The Annual Meeting of the American Society for Ethnohistory, a multidisciplinary academic organization dedicated to historical research on indigenous peoples (specializing in the peoples of the Western Hemisphere), took place last month in Pasadena, California. Your humble narrator was privileged to hold a place on this year's program and to present a paper on Chickasaws and commodification, though he was equally privileged to have attended nearly twenty other academic papers on aspects of Native North American history. In this and my next weblog post, I will be providing short summaries of or excerpts from the presentations I heard in Pasadena, beginning with these:
Mikaela Adams, as part of a fascinating comparative study of tribal citizenship in the post-Civil War southeast, noted that Mormon missionaries taught the Catawbas of South Carolina that they could "whiten" themselves by renouncing sin, as their "Lamanite" ancestors had once been white. (By 1900 or so, 80% of Catawbas were Mormons.)
Bill Carter complicated our view of Native Americans’ dependency on European goods by reporting that much of the merchandise requested by Iroquois in the late eighteenth century – even those at the Revolutionary-era refugee settlements near Fort Niagara – was “non-utilitarian” (e.g. jewelry, fancy shirts, tobacco), and thus represented things with which Indians could easily dispense.
Julia Coates ruefully observed that many modern Cherokee Indians view their tribal membership card as merely an access point to services ("What do I get?"), then noted that people who took the Cherokee Nation's 40-hour Cherokee history course tended instead to view that card as a badge of ethnic pride and responsibility.
John Douglass and Steven Hackel described a recently excavated Gabrielino-Tongva site, probably the village of Guaspet, in the marshland near West Los Angeles, noting that the Indians there had family ties with Chumash and Catalina Indians (reflected in baptismal records) and traded with both for Spanish goods like shoes, beads, and copper pots (for drinking chocolate).

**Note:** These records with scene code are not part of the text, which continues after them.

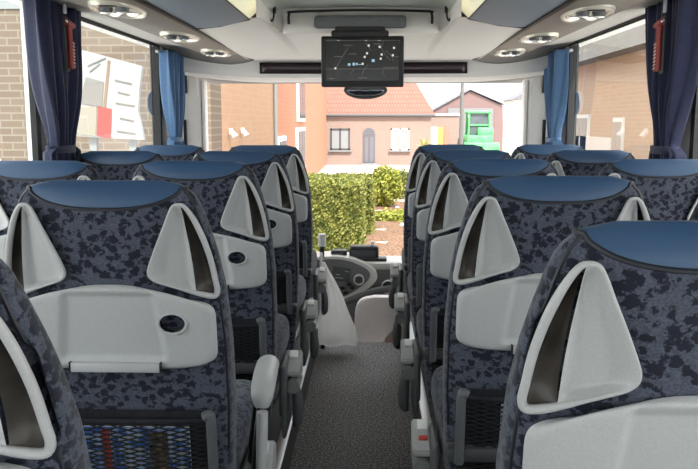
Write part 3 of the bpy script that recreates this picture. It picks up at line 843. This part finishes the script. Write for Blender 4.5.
for k in range(41):
    q = k/40
    l = bx(lerp_tab([(a, b) for a, b, c in tab], q)); r = bx(lerp_tab([(a, c) for a, b, c in tab], q))
    ring = []
    for i in range(64):
        a = 2*PI*i/64
        wob = 1 + .10*math.sin(5*a+q*6)*(.4+q) + .05*math.sin(11*a-q*9) + .04*math.sin(3*a+q*20)
        dep = (.055*(1-q**2*.8) + .004)*(1 if q > .05 else .6+8*q)
        x = (l+r)/2 + (r-l)/2*math.cos(a)*(1+.02*math.sin(7*a+9*q)); y = dep*math.sin(a)*wob
        z = q*H + .008*math.sin(4*a)*(1-q)
        ring.append(Vector((x, y-.03, z)))
    rings.append(ring)
loft(bm, rings); obj('sack', bm, bagm, t, ang=80)
bm = BM()
tube(bm, catmull([(.0,-.025,H-.01),(-.004,-.022,H+.03),(0,.018,H+.045),(.006,.02,H)], 5), .006, 8, flat=.5); obj('loop_handle', bm, bagm, t)

# ------------------------------------------------------------------ outside
GZ = -1.22
asph = noisy('asphalt', (.58,.56,.54), (.64,.62,.60), 6, .9)
bm = BM(); box(bm, (0, 50, GZ-.05), (160, 160, .1)); struct('ground', bm, asph, label='pale paved street')
leafm = noisy('fallen_leaves', (.10,.05,.03), (.30,.18,.11), 22, .9, .4, .6)
bm = BM(); grid(bm, lambda u, v_: Vector((-2.2+7*u, 9+16*v_, GZ+.02+.03*math.sin(u*40)*math.sin(v_*50))), 30, 40); struct('ground_bed', bm, leafm, label='leaf-strewn brown planting bed')
def brick(name, c1, c2, cm, axis, scale=1.0, bw=.22, rh=.075, ms=.010):
    m = mat(name, c1, .85, 0, .2)
    tc = N(m, 'ShaderNodeTexCoord'); s_ = N(m, 'ShaderNodeSeparateXYZ'); cb = N(m, 'ShaderNodeCombineXYZ')
    L(m, tc.outputs['Object'], s_.inputs[0])
    L(m, s_.outputs['X' if axis == 'x' else 'Y'], cb.inputs['X']); L(m, s_.outputs['Z'], cb.inputs['Y'])
    b = N(m, 'ShaderNodeTexBrick'); L(m, cb.outputs[0], b.inputs['Vector'])
    b.inputs['Color1'].default_value = (*c1,1); b.inputs['Color2'].default_value = (*c2,1); b.inputs['Mortar'].default_value = (*cm,1)
    b.inputs['Scale'].default_value = scale; b.inputs['Brick Width'].default_value = bw; b.inputs['Row Height'].default_value = rh; b.inputs['Mortar Size'].default_value = ms
    L(m, b.outputs['Color'], bsdf(m).inputs['Base Color'])
    return m
def tiles(name, c1, c2):
    m = mat(name, c1, .8)
    b = N(m, 'ShaderNodeTexBrick'); L(m, coords(m), b.inputs['Vector'])
    b.inputs['Color1'].default_value = (*c1,1); b.inputs['Color2'].default_value = (*c2,1); b.inputs['Mortar'].default_value = (c1[0]*.7,c1[1]*.7,c1[2]*.7,1)
    b.inputs['Scale'].default_value = 1; b.inputs['Brick Width'].default_value = .17; b.inputs['Row Height'].default_value = .2; b.inputs['Mortar Size'].default_value = .025
    L(m, b.outputs['Color'], bsdf(m).inputs['Base Color']); return m
br_brown = brick('brick_tan', (.165,.13,.10), (.15,.115,.088), (.215,.185,.155), 'x', 1, .36, .115, .012)
br_orange = brick('brick_orange_pale', (.40,.25,.165), (.37,.23,.155), (.41,.275,.19), 'y', 1, .36, .12, .008)
br_orange2 = brick('brick_orange', (.42,.19,.115), (.39,.175,.11), (.42,.215,.14), 'y', 1, .36, .12, .008)
br_pink = brick('brick_pink', (.29,.215,.185), (.265,.195,.17), (.31,.24,.21), 'x', 1, .22, .08, .012)
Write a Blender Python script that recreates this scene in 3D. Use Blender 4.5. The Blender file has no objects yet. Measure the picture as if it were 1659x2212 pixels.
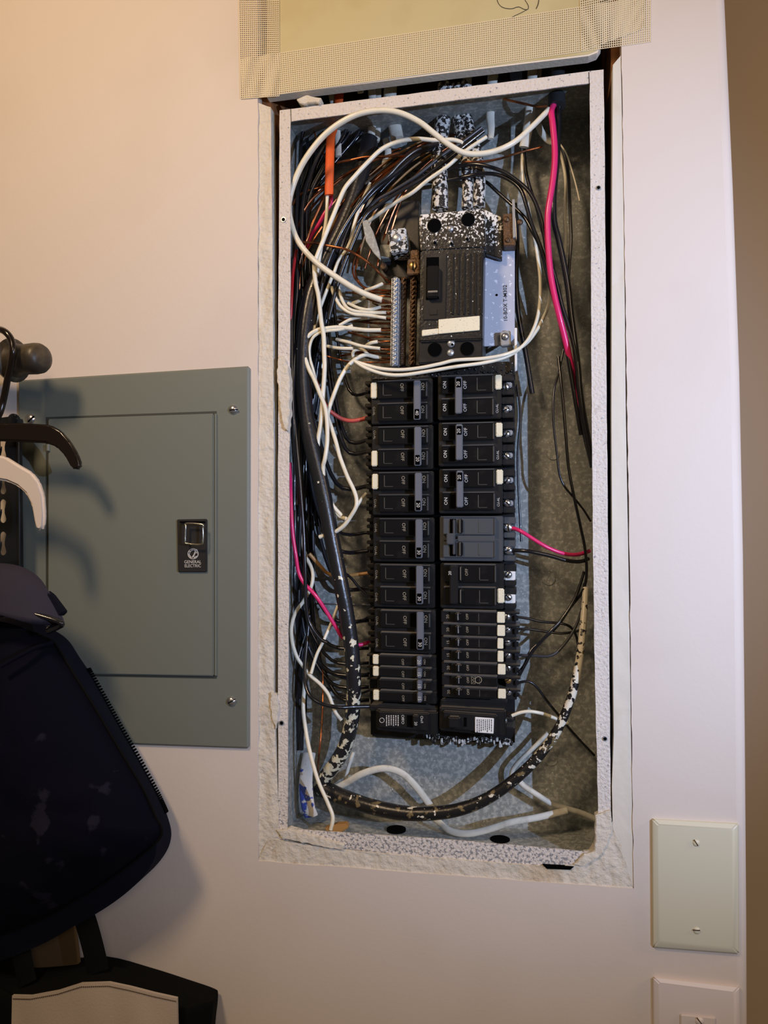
import bpy, bmesh, math, random
from mathutils import Vector, Matrix, noise

# ------------------------------------------------------------------ camera, light, exposure
scene = bpy.context.scene
COL = scene.collection
FPX = 1690.0                       # focal length for a 1659 x 2212 frame
YAW, PITCH, ROLL = math.radians(10.5), math.radians(1.2), 0.010
CAM = Vector((0.0, -0.826, 1.40))  # wall plane is Y = 0, +Y goes into the wall
_f = Vector((-math.sin(YAW)*math.cos(PITCH), math.cos(YAW)*math.cos(PITCH), math.sin(PITCH)))
_r = Vector((math.cos(YAW), math.sin(YAW), 0))
_u = _r.cross(_f)
RIGHT = _r*math.cos(ROLL) - _u*math.sin(ROLL)
UP = _u*math.cos(ROLL) + _r*math.sin(ROLL)
cd = bpy.data.cameras.new('camera'); co = bpy.data.objects.new('camera', cd); COL.objects.link(co)
co.matrix_world = Matrix(((RIGHT.x, UP.x, -_f.x, CAM.x), (RIGHT.y, UP.y, -_f.y, CAM.y), (RIGHT.z, UP.z, -_f.z, CAM.z), (0, 0, 0, 1)))
cd.sensor_fit = 'VERTICAL'; cd.sensor_height = 36; cd.lens = FPX/2212*36; cd.clip_start = 0.01
scene.camera = co

def P(px, py, Y=0.0):
    """point of the plane Y seen at photo pixel (px, py)"""
    d = _f + RIGHT*((px-829.5)/FPX) - UP*((py-1106)/FPX)
    return CAM + d*((Y-CAM.y)/d.y)

scene.view_settings.view_transform = 'Standard'
scene.view_settings.look = 'None'
scene.view_settings.gamma = 1.0
scene.view_settings.use_curve_mapping = False
scene.view_settings.exposure = 0.0
world = bpy.data.worlds.new('world'); scene.world = world; world.use_nodes = True
world.node_tree.nodes['Background'].inputs[0].default_value = (1.0, 0.78, 0.55, 1)
world.node_tree.nodes['Background'].inputs[1].default_value = 0.07

def lamp(name, kind, loc, target, power, color, **kw):
    l = bpy.data.lights.new(name, kind); l.energy = power; l.color = color
    for k, v in kw.items(): setattr(l, k, v)
    o = bpy.data.objects.new(name, l); COL.objects.link(o); o.location = loc
    o.rotation_euler = (Vector(target)-Vector(loc)).to_track_quat('-Z', 'Y').to_euler()
    return o
# hand-held flashlight, right of the camera
lamp('flashlight', 'SPOT', (0.72, -0.92, 1.50), (0.12, 0.0, 1.50), 60.0, (0.50, 0.65, 1.0), spot_size=math.radians(66), spot_blend=1.0, shadow_soft_size=0.006)
# warm ceiling lamp behind and to the left
lamp('ceiling_lamp', 'AREA', (-0.62, -0.95, 2.28), (-0.15, 0.1, 1.45), 9.6, (1.0, 0.71, 0.44), shape='DISK', size=0.24)
# added warm fill from further back, lifts the lower wall; no known lamp
lamp('room_fill', 'AREA', (0.9, -2.4, 2.3), (0.1, 0, 1.10), 10.0, (1.0, 0.74, 0.50), shape='DISK', size=0.7)

lamp('hall_fill', 'AREA', (1.5, -0.3, 1.9), (0.75, 0.75, 1.4), 7.0, (1.0, 0.68, 0.42), shape='DISK', size=0.4)  # added warm fill to brighten the hall wall, no known lamp there

# ------------------------------------------------------------------ materials
def S(r, g, b):
    f = lambda c: ((c/255+0.055)/1.055)**2.4 if c > 10 else c/255/12.92
    return (f(r), f(g), f(b), 1)

def mat(name, col, rough=0.5, metal=0.0, bump=0.0, bscale=300, spots=(), dust=None, coat=0.0, spec=0.5, tr=0.0, grad=None, bdist=0.001):
    m = bpy.data.materials.new(name); m.use_nodes = True
    nt = m.node_tree; N = nt.nodes; L = nt.links; b = N['Principled BSDF']
    b.inputs['Roughness'].default_value = rough; b.inputs['Metallic'].default_value = metal
    b.inputs['Coat Weight'].default_value = coat; b.inputs['Specular IOR Level'].default_value = spec
    if tr: b.inputs['Transmission Weight'].default_value = tr
    tc = N.new('ShaderNodeTexCoord')
    rgb = N.new('ShaderNodeRGB'); rgb.outputs[0].default_value = col; cur = rgb.outputs[0]
    geo = N.new('ShaderNodeNewGeometry')
    for i, sp in enumerate(spots):
        c2, sc, th, soft = sp[:4]; use_grad = len(sp) > 4
        n = N.new('ShaderNodeTexNoise'); n.inputs['Scale'].default_value = sc; n.inputs['Detail'].default_value = 4
        mp = N.new('ShaderNodeMapping'); mp.inputs['Location'].default_value = (i*3.1, i*1.7, i*2.3)
        L.new(tc.outputs['Object'], mp.inputs[0]); L.new(mp.outputs[0], n.inputs['Vector'])
        v = n.outputs['Fac']
        if use_grad:      # more paint along one direction of the object
            ax, a, c, amp = sp[4]
            sx = N.new('ShaderNodeSeparateXYZ'); L.new(geo.outputs['Position'], sx.inputs[0])
            mr0 = N.new('ShaderNodeMapRange'); mr0.inputs['From Min'].default_value = a; mr0.inputs['From Max'].default_value = c
            mr0.inputs['To Min'].default_value = 0; mr0.inputs['To Max'].default_value = amp
            L.new(sx.outputs[ax], mr0.inputs['Value'])
            ad = N.new('ShaderNodeMath'); ad.operation = 'ADD'; L.new(v, ad.inputs[0]); L.new(mr0.outputs[0], ad.inputs[1]); v = ad.outputs[0]
        mr = N.new('ShaderNodeMapRange'); mr.inputs['From Min'].default_value = th; mr.inputs['From Max'].default_value = th+soft
        L.new(v, mr.inputs['Value'])
        mx = N.new('ShaderNodeMix'); mx.data_type = 'RGBA'
        L.new(mr.outputs[0], mx.inputs['Factor']); L.new(cur, mx.inputs['A']); mx.inputs['B'].default_value = c2
        cur = mx.outputs['Result']
    if dust:              # settled dust on upward faces
        c2, amt = dust
        sx = N.new('ShaderNodeSeparateXYZ'); L.new(geo.outputs['Normal'], sx.inputs[0])
        mr = N.new('ShaderNodeMapRange'); mr.inputs['From Min'].default_value = 0.35; mr.inputs['From Max'].default_value = 0.9
        mr.inputs['To Max'].default_value = amt
        L.new(sx.outputs[2], mr.inputs['Value'])
        mx = N.new('ShaderNodeMix'); mx.data_type = 'RGBA'
        L.new(mr.outputs[0], mx.inputs['Factor']); L.new(cur, mx.inputs['A']); mx.inputs['B'].default_value = c2
        cur = mx.outputs['Result']
    L.new(cur, b.inputs['Base Color'])
    if bump:
        n = N.new('ShaderNodeTexNoise'); n.inputs['Scale'].default_value = bscale; n.inputs['Detail'].default_value = 5
        L.new(tc.outputs['Object'], n.inputs['Vector'])
        bp = N.new('ShaderNodeBump'); bp.inputs['Strength'].default_value = bump; bp.inputs['Distance'].default_value = bdist
        L.new(n.outputs['Fac'], bp.inputs['Height']); L.new(bp.outputs[0], b.inputs['Normal'])
    return m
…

Tim Garrison, ably represented by Michael Green, reported on lawyer Elisha Chester's bizarre plan to relocate Cherokees, Choctaws and Creeks to the Columbia River Valley, where they could live without being molested by whites and serve the United States as colonial settlers in a contested region.
Alice Kehoe gave a negative overview of John Collier's Indian policy, codified in the "paternalistic" Indian Reorganization Act of 1934, and joined it to a shout-out to Richard Nixon, who stressed Indian autonomy (or some facsimile thereof) during his troubled presidency.
William Kiser discussed the evolution of Navajo pawnshops into large businesses (some occupying 12,000 square feet) with inventories of 60,000 or more items, noted their accession to some Navajo demands (like never selling "dead pawn"), and also noted in passing the high interest rates they charged (30-40% per annum).
Kevin McBride noted that the Pequot Indians had a network of tributaries and trading partners extending from Iroquoia to eastern New England, from whom they acquired goods such as "Mohawk stone" (greywacke) war hammers and Dutch brass kettles (which they cut into arrow points), and to whom, in the latter case, they owed protection, which generated the 1636 attack on Wethersfield which started the Pequot War.
Rowena McClinton, in a tribute session to Theda Perdue, noted that Cherokee women continued to consult conjurors in the nineteenth century because conjuring provided Cherokee women w/rituals that reinforced family relationships.